═════ Stored data ═════

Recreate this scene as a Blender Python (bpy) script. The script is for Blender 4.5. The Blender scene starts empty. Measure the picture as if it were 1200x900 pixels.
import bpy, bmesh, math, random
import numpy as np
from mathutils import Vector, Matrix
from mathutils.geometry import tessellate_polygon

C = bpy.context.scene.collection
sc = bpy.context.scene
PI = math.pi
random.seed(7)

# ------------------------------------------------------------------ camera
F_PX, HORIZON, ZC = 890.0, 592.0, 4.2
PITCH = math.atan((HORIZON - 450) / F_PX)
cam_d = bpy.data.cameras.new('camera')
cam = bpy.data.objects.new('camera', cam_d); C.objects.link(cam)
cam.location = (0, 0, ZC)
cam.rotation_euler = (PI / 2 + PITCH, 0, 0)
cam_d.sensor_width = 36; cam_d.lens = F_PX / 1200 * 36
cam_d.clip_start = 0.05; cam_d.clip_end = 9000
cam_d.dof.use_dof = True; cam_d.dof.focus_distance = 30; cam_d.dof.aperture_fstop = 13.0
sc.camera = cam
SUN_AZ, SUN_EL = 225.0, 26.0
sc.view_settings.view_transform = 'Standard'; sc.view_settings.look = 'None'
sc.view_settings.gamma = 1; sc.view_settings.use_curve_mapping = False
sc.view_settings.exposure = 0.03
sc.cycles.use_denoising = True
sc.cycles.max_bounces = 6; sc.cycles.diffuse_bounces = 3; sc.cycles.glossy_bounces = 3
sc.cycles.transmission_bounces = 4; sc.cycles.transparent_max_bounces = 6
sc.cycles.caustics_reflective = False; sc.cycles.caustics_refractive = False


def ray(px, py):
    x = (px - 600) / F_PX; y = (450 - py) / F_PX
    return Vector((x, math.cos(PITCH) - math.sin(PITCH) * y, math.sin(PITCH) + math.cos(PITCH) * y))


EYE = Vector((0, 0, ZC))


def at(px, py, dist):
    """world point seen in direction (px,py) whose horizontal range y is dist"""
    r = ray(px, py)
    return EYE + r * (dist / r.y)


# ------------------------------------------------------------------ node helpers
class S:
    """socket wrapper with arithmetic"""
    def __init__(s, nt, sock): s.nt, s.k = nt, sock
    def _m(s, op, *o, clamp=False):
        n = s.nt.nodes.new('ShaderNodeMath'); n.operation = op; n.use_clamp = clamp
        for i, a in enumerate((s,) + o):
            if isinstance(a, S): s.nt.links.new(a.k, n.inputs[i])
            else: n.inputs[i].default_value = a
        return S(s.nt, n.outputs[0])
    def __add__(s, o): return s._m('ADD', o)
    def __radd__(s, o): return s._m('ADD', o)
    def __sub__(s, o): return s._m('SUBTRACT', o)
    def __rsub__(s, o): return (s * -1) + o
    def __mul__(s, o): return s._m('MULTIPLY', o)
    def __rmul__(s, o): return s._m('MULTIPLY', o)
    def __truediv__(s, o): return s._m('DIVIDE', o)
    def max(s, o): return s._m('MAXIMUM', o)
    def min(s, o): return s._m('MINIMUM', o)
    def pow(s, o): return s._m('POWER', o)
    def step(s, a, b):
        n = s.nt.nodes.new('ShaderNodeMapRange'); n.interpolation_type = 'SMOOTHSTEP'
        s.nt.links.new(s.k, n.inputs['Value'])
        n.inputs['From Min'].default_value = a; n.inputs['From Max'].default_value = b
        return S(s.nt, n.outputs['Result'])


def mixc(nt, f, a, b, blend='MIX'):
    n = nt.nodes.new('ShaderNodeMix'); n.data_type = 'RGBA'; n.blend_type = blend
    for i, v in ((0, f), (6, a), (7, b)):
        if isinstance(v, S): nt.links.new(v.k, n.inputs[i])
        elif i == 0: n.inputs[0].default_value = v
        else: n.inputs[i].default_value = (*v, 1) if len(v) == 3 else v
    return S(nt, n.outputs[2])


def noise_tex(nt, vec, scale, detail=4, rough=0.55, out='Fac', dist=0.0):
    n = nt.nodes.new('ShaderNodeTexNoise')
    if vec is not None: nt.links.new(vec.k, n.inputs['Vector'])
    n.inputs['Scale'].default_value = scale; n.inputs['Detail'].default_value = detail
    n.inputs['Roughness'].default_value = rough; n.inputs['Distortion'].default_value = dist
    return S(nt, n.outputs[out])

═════

> **What is asked**
Report the number of lines above containing the word "scene", with no other text.

> **Answer for this exercise**
3